Eu sou do tempo em que na escola (pouco risonha e menos franca ainda) se aprendiam as linhas todas, a do Norte, a do Sul e Sueste, a do Oeste, a da Beira Alta , a do Douro, a do Minho. E tudo com as estações, se calhar até tínhamos de recitar os apeadeiros. Era chato mas a miudagem tem uma memória prodigiosa e aquilo ia de par com os rios e afluentes, todos, claro e o sistema orográfico. Também por inteiro, claro. Mal, aquilo não me fez. Bem também não garanto mas o ensino era o que era e nunca um menino confundiu o douro com o Guadiana ou o pôs o rio Mira no Minho. É por isso que, quando se fala na linha do Douro, os meninos sobrevivos do meu tempo sabem do que se trata. E sabem que à contínua queda de população no Alto Douro também corresponde o fim das linhas férreas. Ou seja ainda se tornou o interior mais interior por falta de transporte. Agora quem quer (e pode) chama um táxi e paga três ou quatro vezes mais pelo serviço.

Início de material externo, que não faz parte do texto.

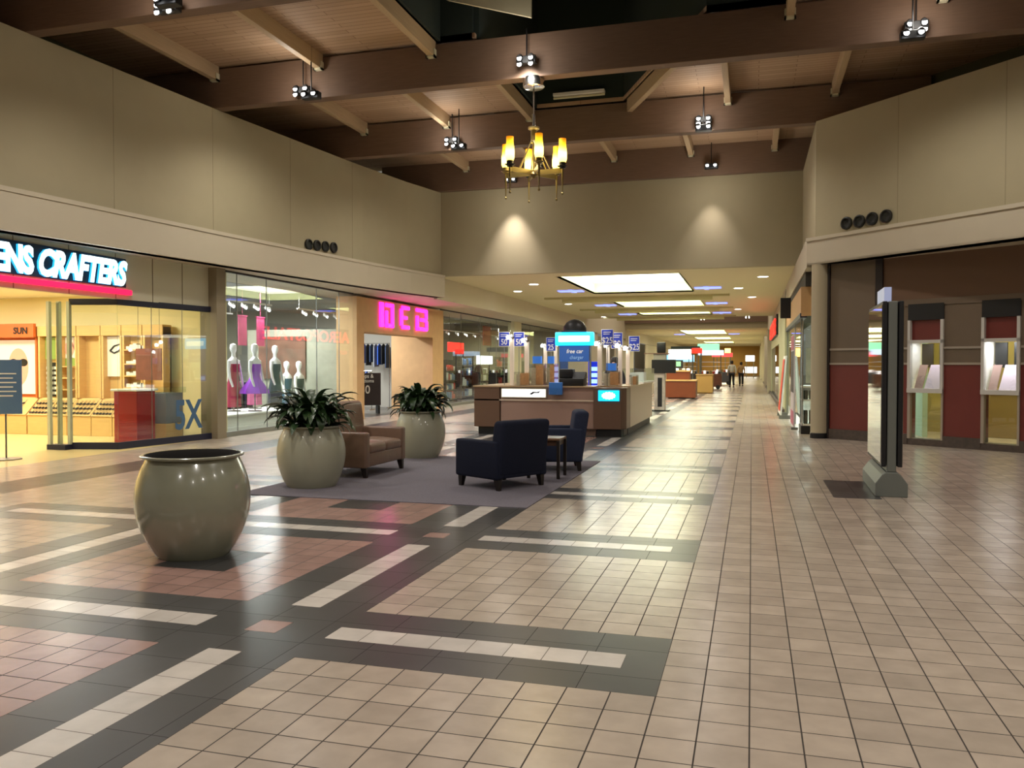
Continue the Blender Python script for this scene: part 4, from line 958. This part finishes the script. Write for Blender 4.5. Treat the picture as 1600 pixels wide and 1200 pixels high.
# ================================================================== CHANDELIER
def shade_mat():
    m = bpy.data.materials.new('amber_glass_shade'); m.use_nodes = True; nt = m.node_tree; b = nt.nodes['Principled BSDF']
    tc = nt.nodes.new('ShaderNodeTexCoord'); sp = nt.nodes.new('ShaderNodeSeparateXYZ'); cr = nt.nodes.new('ShaderNodeValToRGB')
    nt.links.new(tc.outputs['Generated'], sp.inputs[0]); nt.links.new(sp.outputs[2], cr.inputs[0])
    e = cr.color_ramp.elements; e[0].position = 0; e[0].color = (1, .72, .12, 1); e[1].position = 1; e[1].color = (.75, .22, 0, 1)
    x = cr.color_ramp.elements.new(.4); x.color = (1, .82, .2, 1); x = cr.color_ramp.elements.new(.72); x.color = (1, .6, .02, 1)
    st = nt.nodes.new('ShaderNodeValToRGB'); nt.links.new(sp.outputs[2], st.inputs[0]); q = st.color_ramp.elements
    q[0].position = .0; q[0].color = (.6, .6, .6, 1); q[1].position = 1; q[1].color = (.12, .12, .12, 1); y_ = q.new(.3); y_.color = (1, 1, 1, 1); y_ = q.new(.65); y_.color = (.35, .35, .35, 1)
    ml = nt.nodes.new('ShaderNodeMath'); ml.operation = 'MULTIPLY'; ml.inputs[1].default_value = 4.5; nt.links.new(st.outputs[0], ml.inputs[0])
    nt.links.new(cr.outputs[0], b.inputs['Emission Color']); nt.links.new(ml.outputs[0], b.inputs['Emission Strength']); nt.links.new(cr.outputs[0], b.inputs['Base Color'])
    return m
m_shade = shade_mat(); m_brass = M('brass', '8c7c50', .35, .7)
cc = at(834, 265, Y=14.22)
ch = thing('chandelier', 'six armed brass chandelier with glowing amber glass shades', 'chandelier', (cc.x, 14.22, 4.86), 0)
MB().lathe([(0, 1.66), (.17, 1.66), (.19, 1.6), (.19, 1.5), (.16, 1.48), (0, 1.48)], 32).build('canopy', m_chrome, ch)
MB().tube([(0, 0, 1.5), (0, 0, 1.0)], .014, 8).build('drop_rod', m_chrome, ch)
MB().tube([(0, 0, 1.02), (0, 0, .82)], .03, 12).build('rod_sleeve', m_chrome, ch)
MB().lathe([(0, .8), (.1, .8), (.1, .77), (.055, .75), (.05, .56), (.06, .55), (.06, .53), (0, .53)], 20).build('hub', m_brass, ch)
MB().tube([(0, 0, .55), (0, 0, -.06)], .02, 10).lathe([(0, .02), (.06, .02), (.08, -.02), (.04, -.08), (0, -.1)], 16).build('centre_stem', m_brass, ch)
for k in range(6):
    a = YAW - PI / 2 + R(14 - 6 + 60 * k) - 0; rr = .53
    c_, s_ = math.cos(a), math.sin(a)
    arm = MB()
    q = (-s_ * .012, c_ * .012)
    arm.prism([(q[0], q[1]), (rr * c_ + q[0], rr * s_ + q[1]), (rr * c_ - q[0], rr * s_ - q[1]), (-q[0], -q[1])], -.04, .05)
    arm.tube([(c_ * .05, s_ * .05, .56), (c_ * .3, s_ * .3, .05)], .01, 8)
    ar = arm.build('arm', m_brass, ch)
    MB().tube([(rr * c_, rr * s_, -.38), (rr * c_, rr * s_, .05)], [.008, .022], 8).lathe([(0, -.42), (.015, -.41), (.022, -.39), (.01, -.37)], 10, (rr * c_, rr * s_, 0)).build('finial', m_brass, ar)
    MB().lathe([(0, .03), (.05, .04), (.055, .06), (.09, .08), (.055, .09), (.06, .15), (0, .15)], 16, (rr * c_, rr * s_, 0)).build('candle_cup', m_dkmetal if k % 2 else m_brass, ar)
    MB().lathe([(.055, .13), (.078, .2), (.078, .32), (.062, .46), (.064, .55), (.058, .55), (.055, .46), (.07, .32), (.07, .2), (.05, .14)], 20, (rr * c_, rr * s_, 0)).build('shade', m_shade, ar)
light('POINT', (cc.x, 14.22, 5.1), 35, (1, .8, .4), .5)
# ================================================================== PHONE KIOSK
m_kwood = M('kiosk_laminate', 'a08478', .4, noise=.06, nscale=3)
m_kdark = M('kiosk_dark_panel', '6a5040', .4)
m_ktan = M('kiosk_side_panel', 'b8a490', .4)
m_bluesign = M('price_blue', '2438a0', .5, emit=.15)
m_acry = glass('acrylic', (.96, .96, .94), .05)
kx0, kx1, ky0, ky1, KH = -5.8, -2.5, 17.15, 21.9, 1.02
k = thing('kiosk_counter', 'pinkish wood island counter of the phone kiosk behind the dark armchairs', 'counter', (kx0, ky0, 0))
W_ = kx1 - kx0; D_ = ky1 - ky0
MB().box(.6, 2.62, .03, .6, .16, KH).build('front_panel', m_kwood, k)
MB().box(0, .58, 0, .62, .16, KH).build('corner_panel', m_kdark, k, .006)
MB().prism([(2.64, -.06), (3.2, 0), (W_, .14), (W_, .7), (2.64, .7)], .16, KH).build('corner_panel', m_kdark, k, .006)
MB().box(W_ - .58, W_, .72, D_, .16, KH).build('side_panel', m_ktan, k)
MB().box(0, .58, .64, D_, .16, KH).build('side_panel', m_kwood, k)
MB().box(.6, W_ - .6, D_ - .6, D_, .16, KH).build('rear_panel', m_kwood, k)
MB().box(.08, .56, .06, .6, 0, .16).prism([(2.7, 0), (3.2, .06), (W_ - .06, .2), (W_ - .06, .7), (2.7, .7)], 0, .16).box(W_ - .5, W_ - .05, .7, D_ - .05, 0, .16).box(.06, .5, .6, D_ - .05, 0, .16).box(.5, W_ - .5, D_ - .5, D_ - .05, 0, .16).build('toe_kick', m_black, k)
MB().box(.58, 2.64, .2, .55, 0, .16).build('plinth', m_kwood, k)
MB().box(0, 2.64, .0, .03, .73, .76).build('pale_stripe', M('stripe_pale', 'd8c8b4', .4), k)
MB().box(-.02, 2.66, -.02, .66, KH, KH + .03).box(W_ - .62, W_ + .02, .5, D_ + .02, KH, KH + .03).box(-.02, .6, .6, D_ + .02, KH, KH + .03).box(.6, W_ - .6, D_ - .62, D_ + .02, KH, KH + .03).build('countertop', M('kiosk_top', 'b49a78', .3), k)
lbx = MB().box(.62, 1.62, -.02, .03, .8, .995).build('light_box', M('lightbox_frame', 'c8c4a8', .4), k)
MB().box(.64, 1.60, -.026, -.02, .815, .98).build('lit_picture', m_whitelit, lbx)
b = MB(); b.add([(1.25, -.03, .88), (1.33, -.03, .93), (1.42, -.03, .925), (1.5, -.03, .95), (1.46, -.03, .9), (1.36, -.03, .9), (1.3, -.03, .86)], [tuple(range(7))]).box(1.2, 1.5, -.03, -.027, .83, .84).build('dark_drawing', m_dkmetal, lbx)
cy = MB().wall((2.74, -.052), (3.17, -.006), .75, .97, .03, -1).build('logo_box', m_cyanlit, k)
b = MB(); pts = []
for i in range(26):
    a = 2 * PI * i / 26; r_ = 1 - .16 * (i % 2); pts.append((2.955 + .15 * r_ * math.cos(a), -.064 + .016 * r_ * math.cos(a), .86 + .08 * r_ * math.sin(a)))
b.add(pts, [tuple(range(26))]).build('white_mark', M('white_mark', 'ffffff', .5, emit=2.0), cy)
t = thing('brochure_holder', 'blue brochure holder hooked on the kiosk front beside the light box', 'brochure holder', (at(870, 600, Y=17.1).x, 17.0, .87))
MB().box(-.15, .13, 0, .1, 0, .26).build('brochures', M('brochure_blue', '4080d8', .5), t, .01); MB().box(-.17, .15, -.02, .12, -.02, .14).build('holder', m_acry, t); MB().box(-.1, .1, .1, .16, .1, .15).build('hook', m_steel, t)
MB().box(.62, 2.6, .0, .02, 0, .01).build('edge_strip', m_steel, k)
# glass case on the right rear side
t = thing('glass_case', 'low glass phone case on the right side of the kiosk with white cards', 'display case', (-3.04, 20.0, KH + .03))
MB().box(0, .56, 0, 2.2, 0, .04).build('base', m_white, t); MB().box(0, .56, 0, 2.2, .04, .36).build('glass_box', m_caseglass, t)
for i in range(3): MB().box(.15, .42, .2 + .7 * i, .23 + .7 * i, .04, .26).build('white_card', m_white, t).rotation_euler = (0, 0, 0)
# posts with spotlights
def kpost(px, Y, top, label):
    x = at(px, 600, Y=Y).x
    x = min(max(x, kx0 + .05), kx1 - .08)
    t = thing('display_post', label, 'display post', (x, Y, KH + .03)); h = at(px, top, Y=Y).z - KH - .03
    MB().box(-.045, .045, -.03, .03, 0, h).build('pole', M('post_white', 'e0d0bc', .4, emit=.12), t, .01)
    MB().tube([(0, 0, h), (0, -.03, h + .06), (-.05, -.1, h + .03)], .022, 8).tube([(.0, 0, h - .02), (.05, -.1, h + .0)], .03, 8).build('lamp_arm', m_chrome, t)
    MB().lathe([(0, 0), (.04, .0), (.045, .06), (.02, .09), (0, .09)], 14, (-.05, -.12, h - .03)).build('lamp_head', m_down, t)
    return x, Y, KH + h
for px, Y, top, nm in ((800, 17.5, 528, 'first from the left, on the front counter'), (823, 17.6, 533, 'second from the left, on the front counter'), (852, 21.6, 541, 'left one on the rear counter'), (868, 21.5, 541, 'right one on the rear counter, by the cyan sign'),
                       (937, 17.55, 538, 'right of the cyan sign'), (969, 18.2, 541, 'on the right counter, near one'), (981, 19.0, 545, 'on the right counter, far one'), (950, 21.5, 541, 'on the rear counter behind the right price signs')):
    kpost(px, Y, top, 'white spotlit kiosk post, ' + nm)
light('AREA', (-4.1, 19, 2.3), 40, (1, .95, .88), 2.4, 3.2)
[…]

Há uns escassos esses, reinaugurou-se um troço de via entre a Covilhã e qualquer sítio não demasiado distante. Durante três dias foi um alvoroço. E era, raios me partam, era a possibilidade de tranquilamente e depressa se ir por pouco dinheiro de um sítio para o outro. A avetura, porém, parou ali.
Também foi alvo de dezenas de entrevistas e reportagens a reabertura das oficinas da CP. Com operários antigos e despedidos pela mesma CP. Recuperaram comboios inteiros que agora circulam. Não foi um milagre mas tão só a recuperação de um projecto que andou pelos gabinetes ministeriais camuflado e clandestino. E deu para uns quanto se pavonearem sem se dar conta que tinham sido os seus antecessores e camaradas a dar cabo de estruturas que afinal são úteis...
Desta feita coisas que se deveriam ter iniciado em 2020 vão, na melhor e mais duvidosa das hipóteses, arrancar três/quatro anos depoi. O que assusta qualquer um é a naturalidade com que isto é anunciado. E ninguém é chamado à pedra, censurado, processado, demitido. Ninguém!
Fala-se de ligações a Espanha e à Europa que rola sobre carris. Qual a bitola que se vai usar? E quando?
Mistério insondável! Num mundo em que as viagens de avião até distancias de 600 ou 800 km irão acabar não há ninguém por cá que sequer atenda o telefone.
Lá vai o comboio... lá vai ele a apitar... Vai?